TASK TO COMPLETE: Copy out exactly the lines from the first line of the material below through the line containing "from mathutils import", and nothing beyond them.
------------------------------------------------------------------------
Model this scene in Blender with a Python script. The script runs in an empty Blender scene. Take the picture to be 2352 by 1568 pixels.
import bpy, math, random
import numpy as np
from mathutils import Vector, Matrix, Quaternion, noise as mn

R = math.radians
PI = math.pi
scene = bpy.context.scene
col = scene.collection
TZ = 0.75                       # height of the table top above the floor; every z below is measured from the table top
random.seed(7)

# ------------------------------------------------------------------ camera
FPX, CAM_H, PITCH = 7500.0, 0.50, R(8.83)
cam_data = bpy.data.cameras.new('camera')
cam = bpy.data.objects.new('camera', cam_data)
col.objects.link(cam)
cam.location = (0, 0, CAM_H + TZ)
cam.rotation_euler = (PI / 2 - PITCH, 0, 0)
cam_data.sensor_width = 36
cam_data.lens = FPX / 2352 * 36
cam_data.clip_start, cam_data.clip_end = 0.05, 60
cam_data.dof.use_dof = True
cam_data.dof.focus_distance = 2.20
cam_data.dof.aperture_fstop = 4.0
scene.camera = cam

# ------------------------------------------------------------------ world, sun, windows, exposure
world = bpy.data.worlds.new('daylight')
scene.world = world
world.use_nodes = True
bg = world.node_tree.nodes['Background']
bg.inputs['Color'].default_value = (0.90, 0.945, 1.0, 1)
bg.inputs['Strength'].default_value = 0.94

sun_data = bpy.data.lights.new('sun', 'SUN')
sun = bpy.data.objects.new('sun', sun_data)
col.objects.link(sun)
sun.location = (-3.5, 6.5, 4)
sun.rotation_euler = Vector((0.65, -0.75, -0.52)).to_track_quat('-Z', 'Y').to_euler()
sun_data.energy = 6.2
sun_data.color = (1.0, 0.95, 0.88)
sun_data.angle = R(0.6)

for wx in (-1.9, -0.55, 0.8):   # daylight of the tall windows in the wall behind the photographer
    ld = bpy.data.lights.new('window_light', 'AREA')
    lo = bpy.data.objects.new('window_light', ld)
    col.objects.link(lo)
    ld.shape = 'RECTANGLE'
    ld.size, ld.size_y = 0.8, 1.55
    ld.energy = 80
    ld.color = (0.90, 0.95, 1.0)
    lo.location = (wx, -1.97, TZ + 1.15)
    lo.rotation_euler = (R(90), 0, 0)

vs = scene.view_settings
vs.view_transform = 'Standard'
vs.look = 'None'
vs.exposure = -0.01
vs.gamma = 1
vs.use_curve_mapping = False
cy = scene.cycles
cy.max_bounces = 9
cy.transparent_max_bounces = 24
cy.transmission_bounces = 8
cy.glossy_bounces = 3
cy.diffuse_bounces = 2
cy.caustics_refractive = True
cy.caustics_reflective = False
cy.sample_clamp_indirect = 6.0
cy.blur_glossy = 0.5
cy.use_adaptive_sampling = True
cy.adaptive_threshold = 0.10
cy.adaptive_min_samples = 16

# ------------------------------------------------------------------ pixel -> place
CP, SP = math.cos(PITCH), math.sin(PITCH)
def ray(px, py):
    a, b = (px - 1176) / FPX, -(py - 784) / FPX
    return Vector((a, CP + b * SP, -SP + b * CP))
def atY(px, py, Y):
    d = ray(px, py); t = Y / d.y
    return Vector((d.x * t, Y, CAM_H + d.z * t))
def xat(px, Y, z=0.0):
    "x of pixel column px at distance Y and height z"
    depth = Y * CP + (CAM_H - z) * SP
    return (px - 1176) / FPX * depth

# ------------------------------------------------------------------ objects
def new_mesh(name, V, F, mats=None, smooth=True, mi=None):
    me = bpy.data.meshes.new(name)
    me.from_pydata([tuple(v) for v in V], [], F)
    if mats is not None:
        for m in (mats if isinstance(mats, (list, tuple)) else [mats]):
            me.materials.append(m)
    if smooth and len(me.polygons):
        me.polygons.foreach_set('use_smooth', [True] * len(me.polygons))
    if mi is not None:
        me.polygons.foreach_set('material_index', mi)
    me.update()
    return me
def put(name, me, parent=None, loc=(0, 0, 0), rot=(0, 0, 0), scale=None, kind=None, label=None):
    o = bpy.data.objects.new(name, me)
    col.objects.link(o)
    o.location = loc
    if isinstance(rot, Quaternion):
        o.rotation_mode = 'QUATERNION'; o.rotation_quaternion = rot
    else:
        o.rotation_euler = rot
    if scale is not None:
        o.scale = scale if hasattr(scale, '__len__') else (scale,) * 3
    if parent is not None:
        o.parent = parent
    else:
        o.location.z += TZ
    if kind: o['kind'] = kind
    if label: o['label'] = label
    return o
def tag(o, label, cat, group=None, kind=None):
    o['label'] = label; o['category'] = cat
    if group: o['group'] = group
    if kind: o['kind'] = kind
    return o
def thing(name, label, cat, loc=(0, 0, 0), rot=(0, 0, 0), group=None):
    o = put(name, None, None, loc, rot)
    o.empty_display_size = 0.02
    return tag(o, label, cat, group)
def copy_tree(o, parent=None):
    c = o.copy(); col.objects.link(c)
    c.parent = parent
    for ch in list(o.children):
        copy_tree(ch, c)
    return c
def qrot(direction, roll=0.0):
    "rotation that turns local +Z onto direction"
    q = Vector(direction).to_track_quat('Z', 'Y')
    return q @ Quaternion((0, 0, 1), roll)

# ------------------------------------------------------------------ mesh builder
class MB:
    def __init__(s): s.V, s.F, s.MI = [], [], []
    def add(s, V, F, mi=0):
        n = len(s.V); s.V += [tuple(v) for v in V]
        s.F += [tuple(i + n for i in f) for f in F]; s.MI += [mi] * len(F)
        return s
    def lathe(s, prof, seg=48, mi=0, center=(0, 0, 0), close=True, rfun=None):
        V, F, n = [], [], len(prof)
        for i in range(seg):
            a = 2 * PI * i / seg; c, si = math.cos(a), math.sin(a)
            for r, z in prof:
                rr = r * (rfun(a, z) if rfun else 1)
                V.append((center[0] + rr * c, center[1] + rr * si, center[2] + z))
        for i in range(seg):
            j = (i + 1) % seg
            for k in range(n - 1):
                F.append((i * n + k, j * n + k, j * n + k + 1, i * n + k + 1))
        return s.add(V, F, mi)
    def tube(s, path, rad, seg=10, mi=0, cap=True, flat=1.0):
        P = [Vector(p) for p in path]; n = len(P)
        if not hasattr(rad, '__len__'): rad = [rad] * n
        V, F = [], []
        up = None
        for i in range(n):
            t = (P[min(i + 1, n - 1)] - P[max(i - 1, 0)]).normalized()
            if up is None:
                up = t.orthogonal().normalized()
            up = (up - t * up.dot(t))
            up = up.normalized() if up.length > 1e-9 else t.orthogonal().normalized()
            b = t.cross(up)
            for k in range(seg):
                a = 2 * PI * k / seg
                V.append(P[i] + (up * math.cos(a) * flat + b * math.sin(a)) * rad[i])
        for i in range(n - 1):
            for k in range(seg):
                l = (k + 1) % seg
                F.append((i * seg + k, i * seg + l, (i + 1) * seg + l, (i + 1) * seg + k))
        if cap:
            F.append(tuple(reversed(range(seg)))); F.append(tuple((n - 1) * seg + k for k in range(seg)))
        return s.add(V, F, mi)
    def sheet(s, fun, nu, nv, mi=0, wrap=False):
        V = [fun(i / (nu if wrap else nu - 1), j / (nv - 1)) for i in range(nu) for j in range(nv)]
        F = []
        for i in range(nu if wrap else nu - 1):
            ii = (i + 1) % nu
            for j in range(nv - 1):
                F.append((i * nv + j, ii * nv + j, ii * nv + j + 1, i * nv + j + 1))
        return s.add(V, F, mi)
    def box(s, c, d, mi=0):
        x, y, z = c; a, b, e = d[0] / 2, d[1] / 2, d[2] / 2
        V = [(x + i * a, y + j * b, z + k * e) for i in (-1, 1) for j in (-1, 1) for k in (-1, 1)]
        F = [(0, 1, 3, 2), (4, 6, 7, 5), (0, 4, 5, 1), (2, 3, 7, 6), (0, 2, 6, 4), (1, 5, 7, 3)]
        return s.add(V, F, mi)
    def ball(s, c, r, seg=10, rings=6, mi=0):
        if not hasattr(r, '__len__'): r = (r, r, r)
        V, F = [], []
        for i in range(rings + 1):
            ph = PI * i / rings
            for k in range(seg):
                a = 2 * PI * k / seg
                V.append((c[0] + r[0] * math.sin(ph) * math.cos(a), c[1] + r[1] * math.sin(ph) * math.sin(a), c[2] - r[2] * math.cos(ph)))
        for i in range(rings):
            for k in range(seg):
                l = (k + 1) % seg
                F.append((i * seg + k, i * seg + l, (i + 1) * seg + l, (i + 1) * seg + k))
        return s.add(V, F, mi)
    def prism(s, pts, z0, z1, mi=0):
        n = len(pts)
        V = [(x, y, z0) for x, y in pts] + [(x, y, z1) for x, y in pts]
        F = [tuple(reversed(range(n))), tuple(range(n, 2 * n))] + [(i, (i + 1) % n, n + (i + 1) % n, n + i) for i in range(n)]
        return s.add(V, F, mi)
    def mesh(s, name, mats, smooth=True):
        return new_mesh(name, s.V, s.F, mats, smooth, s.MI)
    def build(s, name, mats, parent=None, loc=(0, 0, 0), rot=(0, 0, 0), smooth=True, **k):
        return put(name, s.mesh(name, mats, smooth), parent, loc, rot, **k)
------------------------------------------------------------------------
IN RESPONSE:
Model this scene in Blender with a Python script. The script runs in an empty Blender scene. Take the picture to be 2352 by 1568 pixels.
import bpy, math, random
import numpy as np
from mathutils import Vector, Matrix, Quaternion, noise as mn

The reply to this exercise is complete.